Teow concurs, saying that some cash must be conserved as building expansion required a lot of capex.

Teow shakes his head at a recent news report which speculated that Century Logistics’ major shareholders might be selling out their stakes in the company.

The company, whose main shareholders include its chairman Datuk Richard Phua Sin Mo (26.66%) and Teow (11.53%), issued a definitive denial on Bursa Malaysia on Jan 5, describing such speculation as “completely untrue”.

He says the report had given them considerable trouble as they were told they were no longer being considered for certain tenders.

Teow points out that he would not have purchased the land in Klang, invested in new technology nor carried out corporate exercises if he planned to sell his stake.

Last November, it also announced a proposal to undertake the establishment of an employees’ share option scheme (Esos) of up to 15% of the issued and paid-up share capital for its eligible employees.

“Nobody in the right frame of mind will do an Esos if the person is selling out. Why do I need to give myself more shares if I am selling out?

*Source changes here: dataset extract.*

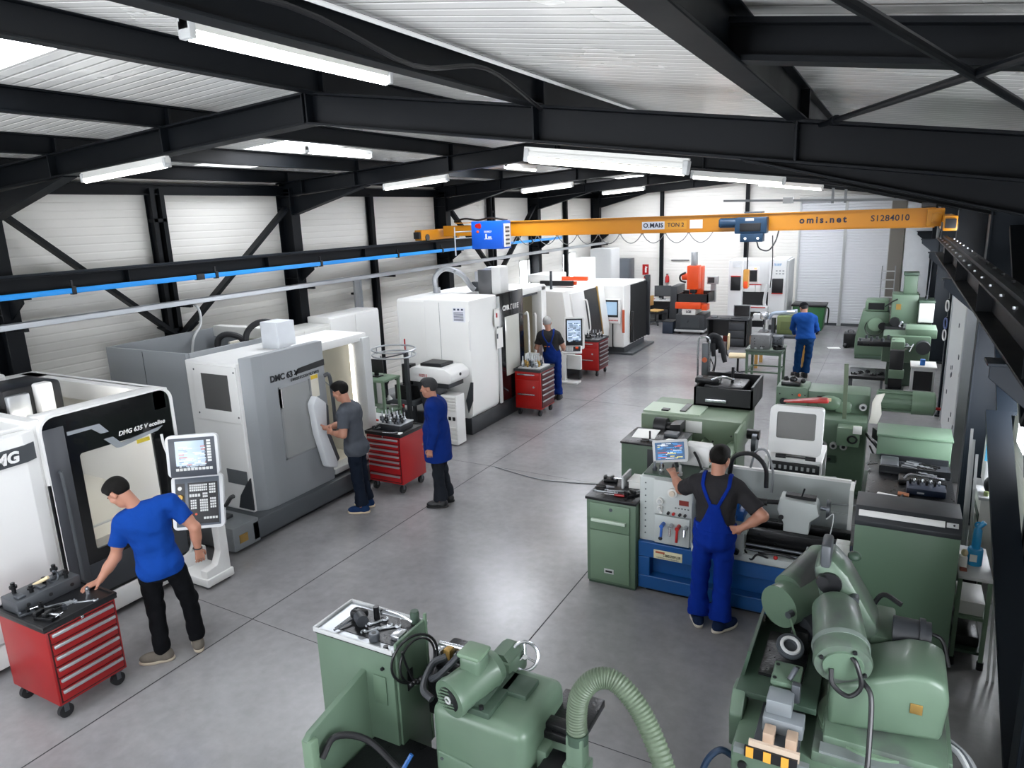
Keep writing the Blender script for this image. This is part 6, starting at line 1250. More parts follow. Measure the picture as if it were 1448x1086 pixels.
t = thing('tool_rack_base', 'black tool rack lying behind the dark blue box', 'tool rack', (.4, 7.75, .935)); B().box(.2, .62, 7.68, 7.88, .935, .985, bev=.01).out('base', OILY, t); B().tube([(.25, 7.72, .985), (.3, 7.74, 1.03), (.42, 7.76, 1.02), (.6, 7.8, .99)], .014).out('clamp', CHROME, t)
for k, (x, y, a) in enumerate(((.05, 7.2, .3), (.14, 7.16, .1), (.1, 7.28, -.2))): paper(x, y, .936+.004*k, .17, .11, a, ('white notebook page at the near left corner of the tool bench', 'second white page overlapping on the tool bench', 'third white page at the back of the paper pile on the tool bench')[k])
t = thing('hammer', 'small hammer with a wooden handle on the tool bench', 'hammer', (.25, 7.25, .936)); B().cyl((.2, 7.15, .95), (.24, 7.34, .95), .012, n=8).out('handle', OILY, t); B().cyl((.2, 7.36, .955), (.29, 7.34, .955), .02, n=10).out('head', mat('#c08060', .4, .5), t)
for k, (x, y) in enumerate(((.74, 7.0), (.77, 7.05), (.8, 6.98))):
    tag(B().bar((x, y-.05, .0), (x+.02, y+.6, 1.6-.12*k), .022, .022).out('steel_profile', LGREY), ('pale steel bar leaning by the bench end, tallest of three', 'pale steel bar leaning by the bench end, middle of three', 'pale steel bar leaning by the bench end, shortest of three')[k], 'steel bar')
bc = thing('machine_cabinet', 'large plain green cabinet panel with a light strip along its dark top', 'cabinet', (.24, 6.2, 0)); B().box(-.12, .61, 5.97, 6.36, .02, 1.18, bev=.006).out('cabinet_body', mat('#566e5a', .45, 0, .06, 1.5), bc)
B().prism([(5.965, 1.16), (5.965, 1.2), (6.05, 1.3), (6.37, 1.3), (6.37, 1.16)], 'x', -.125, .615, bev=.004).out('top_cover', CHAR, bc); M_ = frame_at((.24, 6.0, 1.254), (1, 0, 0), (0, .085, .1)); outM(B().box(-.34, .26, -.025, .025, 0, .012, bev=.003), 'light_strip', WHITE, bc, M_); outM(B().box(.27, .35, -.02, .02, 0, .01, bev=.003), 'switch_plate', LGREY, bc, M_); outM(B().cyl((.32, 0, .01), (.32, 0, .014), .008, n=8), 'switch', BLACK, bc, M_)
# shelf table by the wall
sh = thing('shelf_table', 'narrow green shelf table with a blue bottle on it, by the wall brace', 'table', (.75, 6.4, 0)); B().box(.64, .87, 6.12, 6.72, .77, .8, bev=.004).out('tabletop', LGREY, sh)
for z in (.42, .12): B().box(.65, .86, 6.14, 6.7, z, z+.025).out('shelf', GREEN2 if z > .3 else DGREEN, sh)
for x in (.655, .855):
    for y in (6.14, 6.7): l = B().box(x-.015, x+.015, y-.015, y+.015, .06, .77).out('leg', GREEN2, sh); B().cyl((x, y, 0), (x, y, .07), .025, n=10).out('foot', BLACK, l)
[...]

I am also an employee,” he points out.

Instead, Teow says the top management is in the midst of energising the group after initial talks with Felda Global Ventures Holdings Bhd (FGV) did not pan out last year.

He says they are “very fired up” as they have done a lot of recruitment, adding that he is also looking at all potential merger and acquisition opportunities that come their way.

Teow says the main challenge this year is the fear of its clients suffering a slowdown due to the sluggish economy, adding that it won’t be directly affected.

He expects turnover to come down, adding that it is going all-out to secure more logistics contracts this year to narrow the performance gap in its budget.

Moving forward, he says, it is all continuing to juggle equal contribution from all its segments so it can handle any issues that come its way.

“Remember, the strategy must be about application of the supply chain to manage balanced growth,” he says.